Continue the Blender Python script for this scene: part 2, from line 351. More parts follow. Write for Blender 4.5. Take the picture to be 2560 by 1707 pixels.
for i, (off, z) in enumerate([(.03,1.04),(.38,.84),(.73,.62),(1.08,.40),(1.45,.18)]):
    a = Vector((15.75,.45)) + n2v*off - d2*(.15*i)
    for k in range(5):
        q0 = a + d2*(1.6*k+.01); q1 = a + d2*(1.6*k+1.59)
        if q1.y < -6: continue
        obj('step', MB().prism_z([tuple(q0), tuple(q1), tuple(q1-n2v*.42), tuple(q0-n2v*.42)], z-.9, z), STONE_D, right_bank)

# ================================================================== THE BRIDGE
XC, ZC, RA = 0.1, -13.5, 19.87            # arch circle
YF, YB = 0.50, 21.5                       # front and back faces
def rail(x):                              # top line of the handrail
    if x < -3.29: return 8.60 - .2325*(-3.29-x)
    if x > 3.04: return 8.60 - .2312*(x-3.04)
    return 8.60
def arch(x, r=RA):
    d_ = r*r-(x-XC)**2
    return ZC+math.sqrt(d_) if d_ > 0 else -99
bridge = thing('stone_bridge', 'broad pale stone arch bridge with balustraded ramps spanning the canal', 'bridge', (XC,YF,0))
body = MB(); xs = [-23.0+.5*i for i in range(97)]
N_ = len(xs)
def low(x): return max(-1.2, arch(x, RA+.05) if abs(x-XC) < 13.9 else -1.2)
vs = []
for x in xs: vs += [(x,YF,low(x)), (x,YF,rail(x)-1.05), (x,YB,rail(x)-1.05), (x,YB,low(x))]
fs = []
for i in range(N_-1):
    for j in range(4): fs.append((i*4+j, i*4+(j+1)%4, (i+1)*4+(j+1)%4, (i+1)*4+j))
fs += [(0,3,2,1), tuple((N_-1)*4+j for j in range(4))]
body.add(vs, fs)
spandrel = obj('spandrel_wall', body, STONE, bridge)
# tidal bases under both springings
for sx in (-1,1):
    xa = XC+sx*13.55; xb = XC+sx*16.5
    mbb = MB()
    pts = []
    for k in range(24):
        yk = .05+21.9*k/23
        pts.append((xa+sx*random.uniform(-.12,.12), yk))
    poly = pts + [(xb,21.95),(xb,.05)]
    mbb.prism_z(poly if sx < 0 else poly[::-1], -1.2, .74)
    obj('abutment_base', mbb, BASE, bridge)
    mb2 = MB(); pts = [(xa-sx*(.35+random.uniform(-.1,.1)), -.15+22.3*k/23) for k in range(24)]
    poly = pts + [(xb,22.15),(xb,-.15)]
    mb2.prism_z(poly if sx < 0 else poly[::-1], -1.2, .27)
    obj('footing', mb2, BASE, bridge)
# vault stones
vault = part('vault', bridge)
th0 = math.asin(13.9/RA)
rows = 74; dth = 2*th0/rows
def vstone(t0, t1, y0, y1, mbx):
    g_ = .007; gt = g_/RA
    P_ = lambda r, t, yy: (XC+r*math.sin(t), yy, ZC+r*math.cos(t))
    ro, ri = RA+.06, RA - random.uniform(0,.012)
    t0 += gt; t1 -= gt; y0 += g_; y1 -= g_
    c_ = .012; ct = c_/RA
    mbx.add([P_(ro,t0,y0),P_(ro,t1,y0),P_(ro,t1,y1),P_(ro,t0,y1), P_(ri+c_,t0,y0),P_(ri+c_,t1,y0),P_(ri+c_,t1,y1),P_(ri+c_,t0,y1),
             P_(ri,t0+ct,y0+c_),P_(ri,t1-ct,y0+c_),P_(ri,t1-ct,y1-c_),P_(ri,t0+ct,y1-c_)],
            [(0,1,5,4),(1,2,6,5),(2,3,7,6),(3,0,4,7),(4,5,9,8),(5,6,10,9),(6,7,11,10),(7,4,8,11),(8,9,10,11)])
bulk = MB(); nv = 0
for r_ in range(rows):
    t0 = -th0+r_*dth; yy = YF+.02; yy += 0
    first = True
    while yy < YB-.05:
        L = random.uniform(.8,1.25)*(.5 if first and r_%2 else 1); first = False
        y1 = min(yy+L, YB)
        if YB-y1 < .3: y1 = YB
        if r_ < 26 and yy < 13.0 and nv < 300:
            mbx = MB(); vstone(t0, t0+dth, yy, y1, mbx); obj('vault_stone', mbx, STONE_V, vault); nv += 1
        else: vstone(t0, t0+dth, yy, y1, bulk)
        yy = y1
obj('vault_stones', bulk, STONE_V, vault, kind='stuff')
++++
* YOUR GOAL *
Show the lines that mention the word "part".

* SOLUTION TO THE EXERCISE *
Continue the Blender Python script for this scene: part 2, from line 351. More parts follow. Write for Blender 4.5. Take the picture to be 2560 by 1707 pixels.
vault = part('vault', bridge)